Monday, May 3, 2010

The Psychology of Trading Time


Note: This is a blog entry I had written but left in draft mode about 2 years ago. I totally forgot about it but regardless of it's age, it's still appropriate. I don't recall if I was going to show the charts I was watching at the time or not but I wouldn't have the foggiest idea what charts those would have been in the hundreds I've captured over the years.

The Psychology of Trading Time

One of the most difficult aspects of using "Time" as an indicator is not whether to buy or sell at "Time", but to NOT buy or sell at "Time". Why is this? For me it's because when I've done my work right, the left side of the chart will have hit after hit where the time markers are spot on. Even down to the minute if I drill down that far.
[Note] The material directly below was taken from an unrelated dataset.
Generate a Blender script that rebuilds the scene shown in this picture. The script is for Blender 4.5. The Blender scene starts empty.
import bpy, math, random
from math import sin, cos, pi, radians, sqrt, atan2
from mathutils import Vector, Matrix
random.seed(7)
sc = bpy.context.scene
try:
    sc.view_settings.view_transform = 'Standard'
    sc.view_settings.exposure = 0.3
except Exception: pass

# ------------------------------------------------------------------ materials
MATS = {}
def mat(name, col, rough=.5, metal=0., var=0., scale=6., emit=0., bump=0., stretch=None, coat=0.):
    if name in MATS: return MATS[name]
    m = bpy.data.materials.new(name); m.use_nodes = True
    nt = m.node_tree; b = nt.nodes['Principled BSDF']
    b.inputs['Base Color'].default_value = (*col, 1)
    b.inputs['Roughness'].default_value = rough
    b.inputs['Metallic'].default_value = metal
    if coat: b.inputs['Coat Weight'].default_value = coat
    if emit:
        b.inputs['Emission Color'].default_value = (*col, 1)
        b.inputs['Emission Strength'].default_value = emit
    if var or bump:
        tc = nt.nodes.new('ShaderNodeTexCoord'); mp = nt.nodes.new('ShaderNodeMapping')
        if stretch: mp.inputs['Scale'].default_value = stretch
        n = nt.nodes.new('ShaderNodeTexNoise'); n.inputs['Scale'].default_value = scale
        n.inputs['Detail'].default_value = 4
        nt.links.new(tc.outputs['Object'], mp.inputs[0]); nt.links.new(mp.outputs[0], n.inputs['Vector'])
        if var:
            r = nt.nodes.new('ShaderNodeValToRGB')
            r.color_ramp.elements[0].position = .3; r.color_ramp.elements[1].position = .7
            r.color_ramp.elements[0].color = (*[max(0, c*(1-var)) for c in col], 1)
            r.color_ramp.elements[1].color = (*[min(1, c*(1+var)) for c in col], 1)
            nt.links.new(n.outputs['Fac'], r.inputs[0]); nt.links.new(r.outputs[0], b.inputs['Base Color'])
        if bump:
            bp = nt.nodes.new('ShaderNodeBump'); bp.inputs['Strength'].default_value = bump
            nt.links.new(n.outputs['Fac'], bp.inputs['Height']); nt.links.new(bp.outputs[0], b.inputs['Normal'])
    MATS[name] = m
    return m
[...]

So it's inevitable that when I see that next time marker coming up to want to lean into the pitch and swing for the fences.
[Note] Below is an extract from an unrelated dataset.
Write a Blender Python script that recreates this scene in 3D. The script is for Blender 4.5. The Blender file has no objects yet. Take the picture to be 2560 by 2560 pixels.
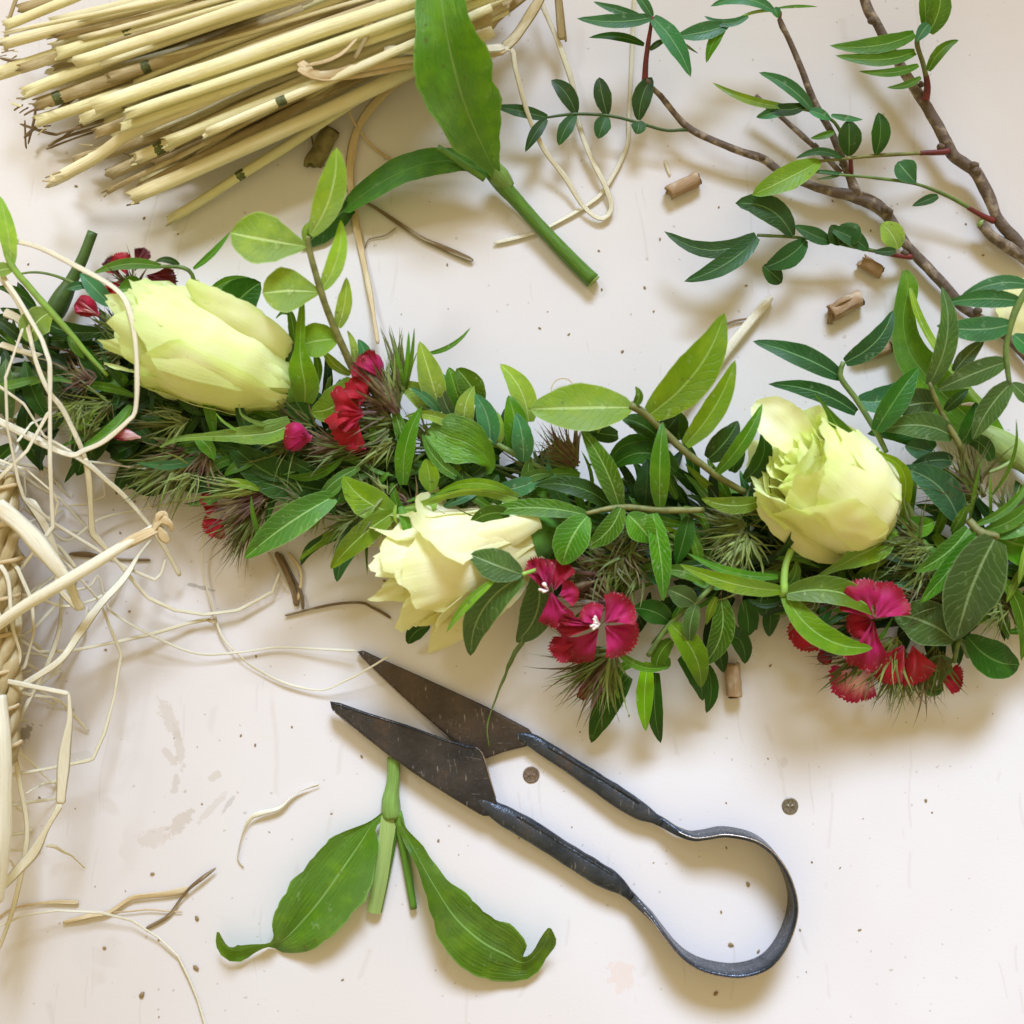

But of course not all hits are good hits. Buying into resistance and selling into support are recipes for disaster regardless of whether price has made a nice move into the time marker. In baseball, a good pitcher will beat you because he knows how to work the count. You know what pitch is coming and you know not to swing at it but you do anyway and end up grounding into a double play. It does not matter that you knew what pitch was coming. It was the wrong pitch to swing at for the situation. The pitcher knows this, your coach knows this, and you know this. So you end up riding pine for the rest of the game.
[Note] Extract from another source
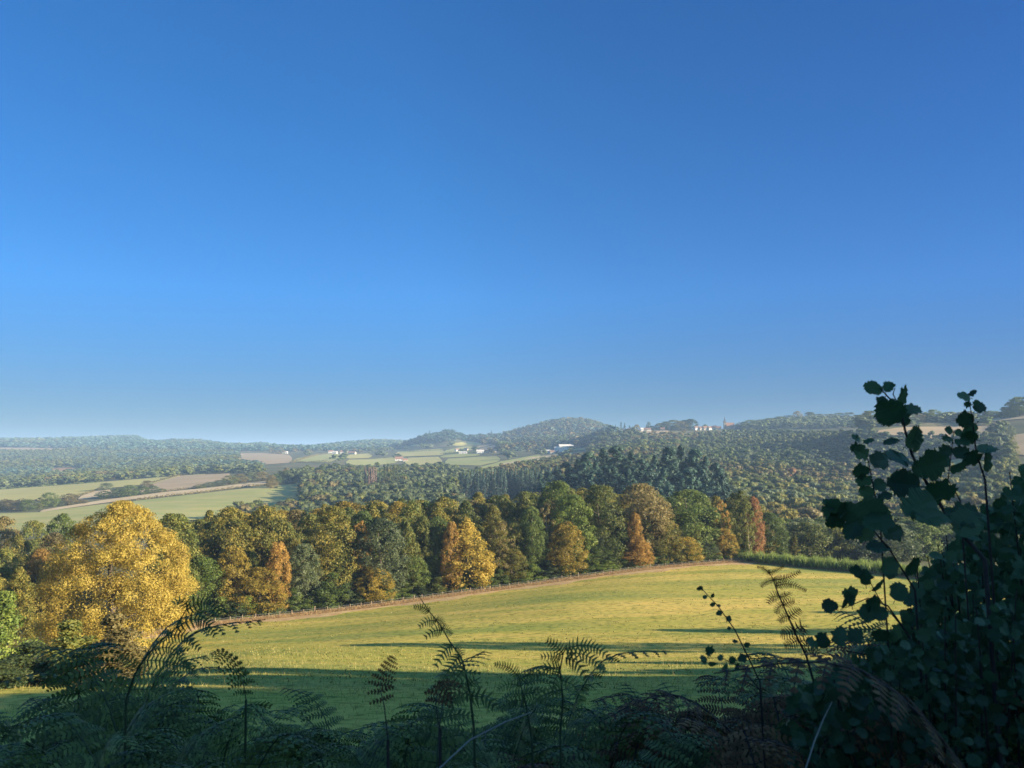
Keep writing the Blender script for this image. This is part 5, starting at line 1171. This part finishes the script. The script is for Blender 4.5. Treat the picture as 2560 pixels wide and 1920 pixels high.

Last night I bought into resistance knowingly because I was itching so bad to make a trade instead of waiting for the right setup. My time marker was a good entry... that is if I were trading the 1 min. chart looking for 10-15 pips for 10-15 minutes max. But I was so sold on my daily chart projection that I ignored a major trend line and the 45° lines. I lowered my lot size because of the risk and felt the trade was justifiable because of that.

I woke up stopped out of course. Subsequently, price dropped right on down to 360° of price and time squaring up perfect for a beauty long. But now I was gun shy. With 2 outs gone, I was sitting on a 3-2 count looking right at a hanging curve ball over the plate and I watched it drop right into the catchers glove. There went the setup I had waited 2 days for.

Now the itch was really on. I tried shorting 3 times at time to catch a retrace. In other words I was on tilt.. juggling knives.. revenge trading. 3 losses in a row. All small because I lowered my lot size even further, but stupid trades none the less. So I benched myself. Turned off the charts and went and checked out the hockey headlines.